Store password locally. Where? How to pass it securely?
The user enters login and a password, and this data goes to the server. How can I securely pass it? Should I use a secure protocol like https or ssl?
Yes! You need to pass the data in a security way, using TLS for example.
If the credentials are correct I need to save this data to the local machine. Should I use a local database file, a binary, or just a text file? Where to store this file? And I bet I need to encrypt this. Also I need to decrypt it later, but for decryption I need some additional data (some key, probably), right? Where to store this additional data?
You can generate a key instead of the password, so for example, in the authentication the server returns a KEY (random bits) save that in a database with the ID of the user, and you store that KEY localy, but in the server you know who that belongs to. Then, in the second login, you send that key to the server, that checks if its valid (belongs to that user) and not expired.
At some point I need to pass this information to another process. I already have tcp communication between processes established. Is this enough for passing? Should I pass it encrypted or decrypted.
Again, you pass only the key. You can encrypt, but its realy hard to avoid all the types of attacks your system may suffer.
HTTPS or a custom protocol using TLS for encryption is the correct way to securely communicate with a remote server, assuming you implement it correctly and exit if something isn't right with certificates (I've seen mobile apps that despite using HTTPS, accepted my self-signed certificate right away without even asking the user, making the whole "security" pointless).
Storing the credentials securely on the machine is a lot harder because if your app can decrypt them, so can malware running with the same privileges as your app - any protection would just be security by obscurity and won't stop a dedicated attacker, it may only protect against common "stealers" which are mainly designed to steal browser profiles (history, session cookies) or personal files (for possible identity theft) and won't steal the actual app binary so the attacker won't know how the saved credentials were encrypted, or even if he has the app's binary he may just not care because reverse-engineering is time consuming and requires experience (note that malware developers often aren't the ones who actually deploy them and collect/resell the stolen data).
You may derive a key from the hardware like pbkdf2(sha512(OSname+OSversion+CPUmodel+MACaddress))

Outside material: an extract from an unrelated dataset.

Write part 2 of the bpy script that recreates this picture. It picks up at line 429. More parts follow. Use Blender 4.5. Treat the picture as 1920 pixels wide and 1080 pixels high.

and use that as a key to encrypt the credentials, which can be retrieved on the same machine but won't benefit an attacker if he only stole the encrypted credentials and the app's binary unless he has still access to the machine to go back and get that same value
There is no need to use encryption for inter-process communication on the same machine, if an attacker can intercept that communication he already has control of the machine (at the same privilege level that the app uses, if not higher) which means you can read what I said above about not being able to defend against that.